_WHAT THE TASK REQUIRES:_
Give a verbatim quotation of every record.
+++
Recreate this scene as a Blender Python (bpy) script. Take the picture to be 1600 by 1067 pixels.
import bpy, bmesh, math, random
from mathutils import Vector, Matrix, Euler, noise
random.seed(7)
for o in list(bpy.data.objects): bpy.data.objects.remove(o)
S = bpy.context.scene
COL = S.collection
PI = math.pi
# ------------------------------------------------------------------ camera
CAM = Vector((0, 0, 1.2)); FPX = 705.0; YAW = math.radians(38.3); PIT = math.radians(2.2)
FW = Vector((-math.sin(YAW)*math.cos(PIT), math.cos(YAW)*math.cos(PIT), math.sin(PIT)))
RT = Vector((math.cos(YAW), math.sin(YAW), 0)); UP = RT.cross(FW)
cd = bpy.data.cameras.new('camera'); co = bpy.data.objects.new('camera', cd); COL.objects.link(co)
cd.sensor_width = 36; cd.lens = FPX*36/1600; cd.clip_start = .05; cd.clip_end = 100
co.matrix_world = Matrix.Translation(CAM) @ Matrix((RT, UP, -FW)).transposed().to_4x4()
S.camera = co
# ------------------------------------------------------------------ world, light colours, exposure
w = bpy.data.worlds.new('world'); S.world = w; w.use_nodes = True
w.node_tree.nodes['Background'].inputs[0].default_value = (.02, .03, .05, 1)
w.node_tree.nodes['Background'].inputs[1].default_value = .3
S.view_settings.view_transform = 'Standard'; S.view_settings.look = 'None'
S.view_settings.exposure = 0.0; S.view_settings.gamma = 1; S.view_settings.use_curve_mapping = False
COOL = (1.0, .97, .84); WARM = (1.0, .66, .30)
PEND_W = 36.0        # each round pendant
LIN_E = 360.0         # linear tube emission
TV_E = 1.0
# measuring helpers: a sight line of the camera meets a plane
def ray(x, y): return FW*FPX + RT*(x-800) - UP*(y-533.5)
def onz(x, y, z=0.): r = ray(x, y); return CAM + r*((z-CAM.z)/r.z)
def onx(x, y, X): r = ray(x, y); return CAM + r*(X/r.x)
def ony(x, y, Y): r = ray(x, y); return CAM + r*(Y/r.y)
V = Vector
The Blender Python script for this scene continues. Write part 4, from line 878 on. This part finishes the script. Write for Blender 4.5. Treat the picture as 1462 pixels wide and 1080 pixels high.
+++
_TASK RESPONSE:_
Recreate this scene as a Blender Python (bpy) script. Take the picture to be 1600 by 1067 pixels.
import bpy, bmesh, math, random
from mathutils import Vector, Matrix, Euler, noise
random.seed(7)
for o in list(bpy.data.objects): bpy.data.objects.remove(o)
S = bpy.context.scene
COL = S.collection
PI = math.pi
# ------------------------------------------------------------------ camera
CAM = Vector((0, 0, 1.2)); FPX = 705.0; YAW = math.radians(38.3); PIT = math.radians(2.2)
FW = Vector((-math.sin(YAW)*math.cos(PIT), math.cos(YAW)*math.cos(PIT), math.sin(PIT)))
RT = Vector((math.cos(YAW), math.sin(YAW), 0)); UP = RT.cross(FW)
cd = bpy.data.cameras.new('camera'); co = bpy.data.objects.new('camera', cd); COL.objects.link(co)
cd.sensor_width = 36; cd.lens = FPX*36/1600; cd.clip_start = .05; cd.clip_end = 100
co.matrix_world = Matrix.Translation(CAM) @ Matrix((RT, UP, -FW)).transposed().to_4x4()
S.camera = co
# ------------------------------------------------------------------ world, light colours, exposure
w = bpy.data.worlds.new('world'); S.world = w; w.use_nodes = True
w.node_tree.nodes['Background'].inputs[0].default_value = (.02, .03, .05, 1)
w.node_tree.nodes['Background'].inputs[1].default_value = .3
S.view_settings.view_transform = 'Standard'; S.view_settings.look = 'None'
S.view_settings.exposure = 0.0; S.view_settings.gamma = 1; S.view_settings.use_curve_mapping = False
COOL = (1.0, .97, .84); WARM = (1.0, .66, .30)
PEND_W = 36.0        # each round pendant
LIN_E = 360.0         # linear tube emission
TV_E = 1.0
# measuring helpers: a sight line of the camera meets a plane
def ray(x, y): return FW*FPX + RT*(x-800) - UP*(y-533.5)
def onz(x, y, z=0.): r = ray(x, y); return CAM + r*((z-CAM.z)/r.z)
def onx(x, y, X): r = ray(x, y); return CAM + r*(X/r.x)
def ony(x, y, Y): r = ray(x, y); return CAM + r*(Y/r.y)
V = Vector
The Blender Python script for this scene continues. Write part 4, from line 878 on. This part finishes the script. Write for Blender 4.5. Treat the picture as 1462 pixels wide and 1080 pixels high.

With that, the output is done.